Scenes as source code
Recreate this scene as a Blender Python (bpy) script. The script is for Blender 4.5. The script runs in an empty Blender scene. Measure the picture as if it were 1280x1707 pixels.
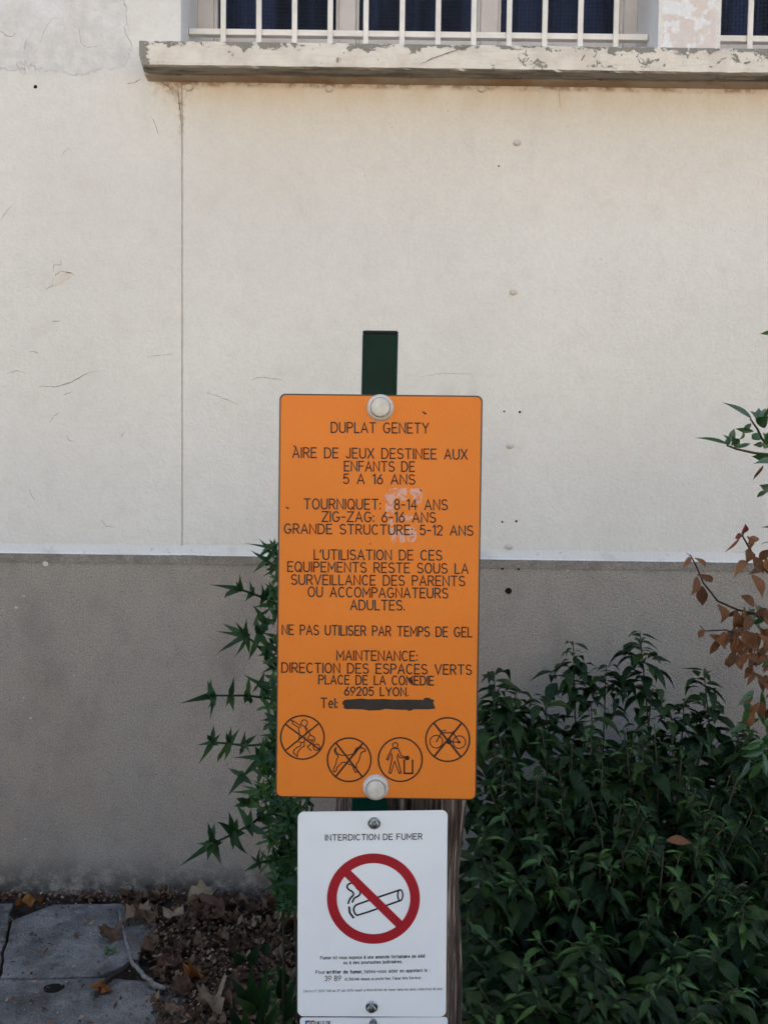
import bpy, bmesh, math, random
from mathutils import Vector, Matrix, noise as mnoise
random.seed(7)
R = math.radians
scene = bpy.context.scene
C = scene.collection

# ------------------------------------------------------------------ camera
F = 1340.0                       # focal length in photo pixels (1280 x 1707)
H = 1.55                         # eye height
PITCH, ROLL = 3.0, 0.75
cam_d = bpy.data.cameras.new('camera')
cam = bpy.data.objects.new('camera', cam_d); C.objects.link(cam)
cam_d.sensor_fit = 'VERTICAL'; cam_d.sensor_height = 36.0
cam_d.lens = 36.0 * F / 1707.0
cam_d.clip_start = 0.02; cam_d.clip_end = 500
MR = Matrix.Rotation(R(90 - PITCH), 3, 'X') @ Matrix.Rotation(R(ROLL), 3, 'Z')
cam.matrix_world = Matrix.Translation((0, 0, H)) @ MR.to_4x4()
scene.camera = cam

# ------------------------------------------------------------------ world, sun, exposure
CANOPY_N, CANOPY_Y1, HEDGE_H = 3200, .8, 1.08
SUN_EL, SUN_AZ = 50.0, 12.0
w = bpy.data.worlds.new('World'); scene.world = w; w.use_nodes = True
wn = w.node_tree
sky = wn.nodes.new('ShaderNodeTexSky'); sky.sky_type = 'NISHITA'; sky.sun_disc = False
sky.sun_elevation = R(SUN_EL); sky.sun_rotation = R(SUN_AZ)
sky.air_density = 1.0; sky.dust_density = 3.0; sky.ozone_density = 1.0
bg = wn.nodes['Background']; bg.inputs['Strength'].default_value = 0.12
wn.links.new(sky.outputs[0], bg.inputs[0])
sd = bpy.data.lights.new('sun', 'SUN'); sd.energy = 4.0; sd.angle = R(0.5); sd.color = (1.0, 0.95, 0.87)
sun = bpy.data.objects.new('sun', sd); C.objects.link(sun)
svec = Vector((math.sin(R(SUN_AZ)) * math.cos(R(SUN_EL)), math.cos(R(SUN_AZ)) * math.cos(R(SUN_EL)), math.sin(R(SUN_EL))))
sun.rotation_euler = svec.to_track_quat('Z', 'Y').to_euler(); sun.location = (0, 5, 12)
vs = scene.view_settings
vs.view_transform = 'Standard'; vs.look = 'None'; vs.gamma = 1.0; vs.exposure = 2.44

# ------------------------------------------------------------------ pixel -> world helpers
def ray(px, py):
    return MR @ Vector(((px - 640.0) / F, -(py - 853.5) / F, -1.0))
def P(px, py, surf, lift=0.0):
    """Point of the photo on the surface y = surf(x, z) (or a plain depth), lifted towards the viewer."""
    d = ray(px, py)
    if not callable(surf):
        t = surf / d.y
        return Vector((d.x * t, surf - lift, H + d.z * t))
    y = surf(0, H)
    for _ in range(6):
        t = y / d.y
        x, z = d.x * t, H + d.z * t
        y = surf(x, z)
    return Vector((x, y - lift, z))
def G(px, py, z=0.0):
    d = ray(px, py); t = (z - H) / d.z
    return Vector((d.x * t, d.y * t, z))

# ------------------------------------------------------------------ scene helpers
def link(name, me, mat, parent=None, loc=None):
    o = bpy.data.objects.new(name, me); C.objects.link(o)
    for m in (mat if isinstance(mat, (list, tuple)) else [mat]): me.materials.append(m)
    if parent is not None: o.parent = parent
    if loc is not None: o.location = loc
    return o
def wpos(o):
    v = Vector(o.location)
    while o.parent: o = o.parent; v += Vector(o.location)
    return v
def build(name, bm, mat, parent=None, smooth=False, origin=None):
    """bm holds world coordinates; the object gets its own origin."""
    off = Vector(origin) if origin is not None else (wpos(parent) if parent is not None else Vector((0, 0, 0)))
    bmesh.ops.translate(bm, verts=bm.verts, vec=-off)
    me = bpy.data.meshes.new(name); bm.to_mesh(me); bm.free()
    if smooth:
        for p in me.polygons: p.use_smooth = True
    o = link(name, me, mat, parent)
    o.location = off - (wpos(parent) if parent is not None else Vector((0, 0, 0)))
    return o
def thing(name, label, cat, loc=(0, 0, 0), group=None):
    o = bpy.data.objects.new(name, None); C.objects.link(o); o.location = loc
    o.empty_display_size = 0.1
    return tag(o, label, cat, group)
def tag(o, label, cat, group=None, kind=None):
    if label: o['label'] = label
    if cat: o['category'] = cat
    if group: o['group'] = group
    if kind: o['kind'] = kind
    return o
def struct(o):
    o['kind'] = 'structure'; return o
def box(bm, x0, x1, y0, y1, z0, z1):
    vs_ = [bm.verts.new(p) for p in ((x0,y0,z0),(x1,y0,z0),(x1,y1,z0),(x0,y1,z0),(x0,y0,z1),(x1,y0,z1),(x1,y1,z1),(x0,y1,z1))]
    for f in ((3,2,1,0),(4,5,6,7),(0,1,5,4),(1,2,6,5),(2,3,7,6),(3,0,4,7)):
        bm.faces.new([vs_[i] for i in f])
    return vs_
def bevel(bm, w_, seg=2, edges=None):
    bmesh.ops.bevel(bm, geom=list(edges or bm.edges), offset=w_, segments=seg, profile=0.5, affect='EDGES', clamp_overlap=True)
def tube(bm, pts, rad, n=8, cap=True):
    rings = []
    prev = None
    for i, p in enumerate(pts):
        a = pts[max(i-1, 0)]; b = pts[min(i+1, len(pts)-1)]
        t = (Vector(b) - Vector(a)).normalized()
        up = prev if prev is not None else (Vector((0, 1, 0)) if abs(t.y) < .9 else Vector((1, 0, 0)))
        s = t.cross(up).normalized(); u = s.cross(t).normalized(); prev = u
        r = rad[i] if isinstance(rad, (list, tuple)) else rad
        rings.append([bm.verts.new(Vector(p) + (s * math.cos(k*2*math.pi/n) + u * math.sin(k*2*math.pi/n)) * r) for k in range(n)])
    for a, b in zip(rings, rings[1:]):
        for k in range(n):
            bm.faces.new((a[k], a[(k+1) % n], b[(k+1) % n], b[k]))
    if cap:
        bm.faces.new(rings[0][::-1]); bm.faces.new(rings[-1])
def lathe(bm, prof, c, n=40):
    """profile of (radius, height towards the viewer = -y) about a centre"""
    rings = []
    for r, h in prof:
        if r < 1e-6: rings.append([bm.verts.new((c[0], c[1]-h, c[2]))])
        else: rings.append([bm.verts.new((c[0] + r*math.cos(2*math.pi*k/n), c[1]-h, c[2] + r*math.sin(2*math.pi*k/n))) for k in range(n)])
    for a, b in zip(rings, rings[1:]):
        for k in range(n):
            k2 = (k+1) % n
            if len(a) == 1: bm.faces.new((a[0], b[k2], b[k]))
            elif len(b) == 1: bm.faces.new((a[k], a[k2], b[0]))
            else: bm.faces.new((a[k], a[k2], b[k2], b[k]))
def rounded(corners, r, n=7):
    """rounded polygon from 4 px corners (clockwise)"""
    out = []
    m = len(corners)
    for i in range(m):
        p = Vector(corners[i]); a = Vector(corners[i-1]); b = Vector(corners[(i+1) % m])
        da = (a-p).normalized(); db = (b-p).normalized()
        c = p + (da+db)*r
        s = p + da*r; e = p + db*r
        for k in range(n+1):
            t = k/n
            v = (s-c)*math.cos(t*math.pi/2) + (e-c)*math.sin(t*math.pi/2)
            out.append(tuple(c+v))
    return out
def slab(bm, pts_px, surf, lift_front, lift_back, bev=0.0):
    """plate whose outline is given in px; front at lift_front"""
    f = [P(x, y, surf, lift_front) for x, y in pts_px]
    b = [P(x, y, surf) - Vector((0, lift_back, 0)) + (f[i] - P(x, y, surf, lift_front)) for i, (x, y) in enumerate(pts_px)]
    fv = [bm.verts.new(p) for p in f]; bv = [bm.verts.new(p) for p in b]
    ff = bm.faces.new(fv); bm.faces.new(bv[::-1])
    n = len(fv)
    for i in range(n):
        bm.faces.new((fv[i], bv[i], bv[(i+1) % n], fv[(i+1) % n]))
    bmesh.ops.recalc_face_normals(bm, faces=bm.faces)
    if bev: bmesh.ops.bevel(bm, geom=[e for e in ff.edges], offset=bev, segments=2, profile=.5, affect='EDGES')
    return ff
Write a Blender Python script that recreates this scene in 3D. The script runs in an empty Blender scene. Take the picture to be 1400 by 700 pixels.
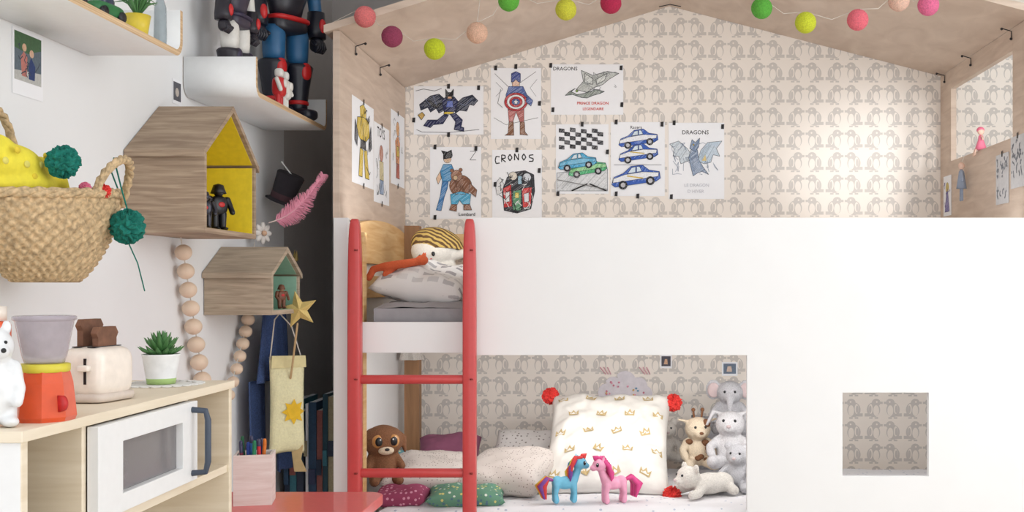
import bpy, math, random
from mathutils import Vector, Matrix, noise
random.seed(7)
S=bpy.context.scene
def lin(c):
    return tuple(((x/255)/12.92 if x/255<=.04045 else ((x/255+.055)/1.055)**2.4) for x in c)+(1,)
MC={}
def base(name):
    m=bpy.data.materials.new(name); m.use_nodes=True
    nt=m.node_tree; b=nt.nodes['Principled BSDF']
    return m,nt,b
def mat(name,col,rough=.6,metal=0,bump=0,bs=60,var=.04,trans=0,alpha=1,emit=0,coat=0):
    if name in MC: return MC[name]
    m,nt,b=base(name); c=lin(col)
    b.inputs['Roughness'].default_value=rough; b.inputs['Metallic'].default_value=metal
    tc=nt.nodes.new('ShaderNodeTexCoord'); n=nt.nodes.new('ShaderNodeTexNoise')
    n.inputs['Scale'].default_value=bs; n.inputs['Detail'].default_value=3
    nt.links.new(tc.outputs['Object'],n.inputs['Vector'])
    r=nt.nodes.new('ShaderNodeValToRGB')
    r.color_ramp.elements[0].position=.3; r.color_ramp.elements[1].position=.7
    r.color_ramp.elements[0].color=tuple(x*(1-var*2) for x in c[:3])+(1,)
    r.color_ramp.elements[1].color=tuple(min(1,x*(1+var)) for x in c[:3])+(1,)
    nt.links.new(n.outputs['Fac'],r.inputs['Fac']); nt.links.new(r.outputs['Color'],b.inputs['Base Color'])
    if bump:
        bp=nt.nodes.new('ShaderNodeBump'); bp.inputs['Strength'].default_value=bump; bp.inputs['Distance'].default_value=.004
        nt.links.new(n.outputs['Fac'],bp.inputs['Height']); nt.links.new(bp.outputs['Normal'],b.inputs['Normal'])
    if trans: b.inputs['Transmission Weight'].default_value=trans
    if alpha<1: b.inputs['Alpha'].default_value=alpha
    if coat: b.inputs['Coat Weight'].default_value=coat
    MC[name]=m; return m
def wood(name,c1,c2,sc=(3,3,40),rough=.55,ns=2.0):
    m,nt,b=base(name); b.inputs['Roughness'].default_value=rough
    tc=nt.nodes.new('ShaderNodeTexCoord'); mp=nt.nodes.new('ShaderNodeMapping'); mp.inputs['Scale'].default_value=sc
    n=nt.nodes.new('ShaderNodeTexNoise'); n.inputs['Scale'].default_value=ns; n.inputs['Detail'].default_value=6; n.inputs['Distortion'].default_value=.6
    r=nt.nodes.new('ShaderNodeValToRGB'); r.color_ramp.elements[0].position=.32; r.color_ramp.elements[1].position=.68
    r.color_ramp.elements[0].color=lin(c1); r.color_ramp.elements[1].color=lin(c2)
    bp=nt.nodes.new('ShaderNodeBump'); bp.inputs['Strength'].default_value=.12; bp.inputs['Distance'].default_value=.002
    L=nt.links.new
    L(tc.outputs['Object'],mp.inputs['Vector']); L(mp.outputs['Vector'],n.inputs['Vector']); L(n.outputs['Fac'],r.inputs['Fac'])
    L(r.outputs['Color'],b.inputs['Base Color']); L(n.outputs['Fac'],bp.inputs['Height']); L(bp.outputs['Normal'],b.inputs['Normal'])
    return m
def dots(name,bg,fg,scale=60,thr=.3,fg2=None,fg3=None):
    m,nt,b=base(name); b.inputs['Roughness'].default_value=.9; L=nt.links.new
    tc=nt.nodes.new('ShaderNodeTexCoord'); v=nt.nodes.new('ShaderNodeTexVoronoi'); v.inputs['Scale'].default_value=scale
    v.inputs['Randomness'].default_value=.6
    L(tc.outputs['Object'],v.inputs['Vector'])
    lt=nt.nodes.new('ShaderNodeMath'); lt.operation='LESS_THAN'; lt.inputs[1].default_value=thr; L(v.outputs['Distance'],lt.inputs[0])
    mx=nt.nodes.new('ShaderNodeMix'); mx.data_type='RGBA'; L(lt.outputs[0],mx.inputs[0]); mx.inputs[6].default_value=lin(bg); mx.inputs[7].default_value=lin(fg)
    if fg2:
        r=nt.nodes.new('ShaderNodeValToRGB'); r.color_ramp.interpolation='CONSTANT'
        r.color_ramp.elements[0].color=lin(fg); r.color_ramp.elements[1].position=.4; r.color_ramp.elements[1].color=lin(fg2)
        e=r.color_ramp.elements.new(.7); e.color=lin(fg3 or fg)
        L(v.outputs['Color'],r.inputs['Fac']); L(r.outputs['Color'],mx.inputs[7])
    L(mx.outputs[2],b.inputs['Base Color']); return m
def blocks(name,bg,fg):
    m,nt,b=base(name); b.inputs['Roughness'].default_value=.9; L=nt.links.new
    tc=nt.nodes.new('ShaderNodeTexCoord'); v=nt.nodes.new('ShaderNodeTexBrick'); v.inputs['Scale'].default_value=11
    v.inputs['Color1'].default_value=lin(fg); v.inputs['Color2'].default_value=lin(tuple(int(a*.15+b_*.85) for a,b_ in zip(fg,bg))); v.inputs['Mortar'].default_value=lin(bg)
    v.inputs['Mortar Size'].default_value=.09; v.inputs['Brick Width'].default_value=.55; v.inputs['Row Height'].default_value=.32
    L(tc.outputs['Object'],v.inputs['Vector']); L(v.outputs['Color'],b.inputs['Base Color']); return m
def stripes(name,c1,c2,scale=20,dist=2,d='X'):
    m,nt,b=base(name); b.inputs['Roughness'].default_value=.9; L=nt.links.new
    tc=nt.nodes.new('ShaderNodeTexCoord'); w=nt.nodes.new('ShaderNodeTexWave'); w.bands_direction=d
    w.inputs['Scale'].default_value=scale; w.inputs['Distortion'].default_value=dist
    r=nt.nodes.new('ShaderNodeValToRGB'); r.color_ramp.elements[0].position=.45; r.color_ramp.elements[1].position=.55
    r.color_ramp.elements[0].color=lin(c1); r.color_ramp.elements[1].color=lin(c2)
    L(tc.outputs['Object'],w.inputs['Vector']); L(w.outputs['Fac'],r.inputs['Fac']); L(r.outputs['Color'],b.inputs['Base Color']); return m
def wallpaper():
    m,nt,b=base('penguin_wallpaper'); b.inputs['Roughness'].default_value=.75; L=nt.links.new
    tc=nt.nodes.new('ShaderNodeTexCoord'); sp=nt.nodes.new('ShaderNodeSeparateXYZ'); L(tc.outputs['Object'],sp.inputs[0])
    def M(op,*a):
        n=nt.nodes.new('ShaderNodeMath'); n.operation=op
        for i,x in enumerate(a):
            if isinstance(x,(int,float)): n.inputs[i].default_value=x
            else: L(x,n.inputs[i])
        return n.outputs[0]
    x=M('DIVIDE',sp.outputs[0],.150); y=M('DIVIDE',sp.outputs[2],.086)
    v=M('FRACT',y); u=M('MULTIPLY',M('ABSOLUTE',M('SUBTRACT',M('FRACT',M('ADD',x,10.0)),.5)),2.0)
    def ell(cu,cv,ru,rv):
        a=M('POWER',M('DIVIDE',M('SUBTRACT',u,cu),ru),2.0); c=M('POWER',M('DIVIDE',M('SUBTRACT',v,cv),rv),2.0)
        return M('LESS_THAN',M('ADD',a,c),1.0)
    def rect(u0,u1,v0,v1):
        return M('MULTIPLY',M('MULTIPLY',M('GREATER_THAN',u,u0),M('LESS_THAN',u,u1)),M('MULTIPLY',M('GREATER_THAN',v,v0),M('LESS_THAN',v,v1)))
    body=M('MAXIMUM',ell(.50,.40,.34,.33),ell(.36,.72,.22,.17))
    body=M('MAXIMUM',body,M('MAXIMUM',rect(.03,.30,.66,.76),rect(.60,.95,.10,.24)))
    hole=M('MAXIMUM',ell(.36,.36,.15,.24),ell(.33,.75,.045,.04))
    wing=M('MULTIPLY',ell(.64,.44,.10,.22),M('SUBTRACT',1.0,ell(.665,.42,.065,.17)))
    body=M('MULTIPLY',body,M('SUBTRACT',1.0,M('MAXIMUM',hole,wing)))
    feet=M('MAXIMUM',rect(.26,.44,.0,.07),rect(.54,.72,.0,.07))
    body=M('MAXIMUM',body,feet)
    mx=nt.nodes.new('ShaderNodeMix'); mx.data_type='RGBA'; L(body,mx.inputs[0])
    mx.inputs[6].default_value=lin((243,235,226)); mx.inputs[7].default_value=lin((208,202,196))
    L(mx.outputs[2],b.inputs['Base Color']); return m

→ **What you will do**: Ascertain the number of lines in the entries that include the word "Blender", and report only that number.

→ **Output**: 2